Les avis étaient partagés au sein du Conseil et la première proposition ne fut adoptée que par 9 voix contre 6 pour la seconde.

Faut-il déplorer que la commune n'ait pas été desservie en eau potable à cette occasion ? Avant de porter un jugement, il faudrait pouvoir s'imprégner de la façon de concevoir les choses à cette époque. Il est certain que chacun avait pu réfléchir et se faire une opinion à ce sujet pendant les deux années qui s'étaient écoulées entre la première demande de la ville de Lille et la décision finale.

D’autre part, les autorités supérieures avaient certainement tenu compte davantage des besoins d'une grande ville plutôt que des exigences d'une petite commune qui, en fin de compte, n a eu que l'alternative de choisir entre les deux propositions formulées par le demandeur.

Et puis, il faut avouer que l'équipement proposé n'avait rien d'une adduction d'eau telle que nous pouvons la concevoir aujourd'hui, ni même telle qu'elle avait été souhaitée par la municipalité. En définitive, en prenant comme éléments de comparaison le coût des travaux du moment, on peut en conclure que la somme de 20.000 francs ne représentait qu'une indemnité relativement faible pour une aliénation de cette importance.

Une page de l'histoire d'Emmerin était tournée quelques années seulement avant la guerre de 1870. Aucun commentaire sur ce conflit, aucune allusion à l'abdication de Napoléon III qui suivit la capitulation de Sedan et à la proclamation de la République en Septembre 1870.

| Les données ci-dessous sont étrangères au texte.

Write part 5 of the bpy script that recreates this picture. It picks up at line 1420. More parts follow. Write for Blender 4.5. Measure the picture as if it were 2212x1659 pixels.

Comment expliquer ce silence ? Peut-être parce que notre région était un peu à l'écart du théâtre des opérations qui ne se déroulèrent pas sur un front continu comme en 1914. Les combats les plus proches concernèrent l’armée du Nord commandée par le Général Faidherbe qui battit les Prussiens à Bapaume, mais qui fut ensuite battue à Saint-Quentin.

Seule, une réunion du Conseil fin décembre 1870 mentionne l'achat de capotes pour les mobilisés, par suite de l'hiver rigoureux et décida également du contingent communal dans les dépenses de mobilisation.

Il ne semble pas que cette guerre ait fait des victimes parmi la population de la commune, Emmerin entrait donc sans trop de heurts sous nouveau un régime : la Troisième République.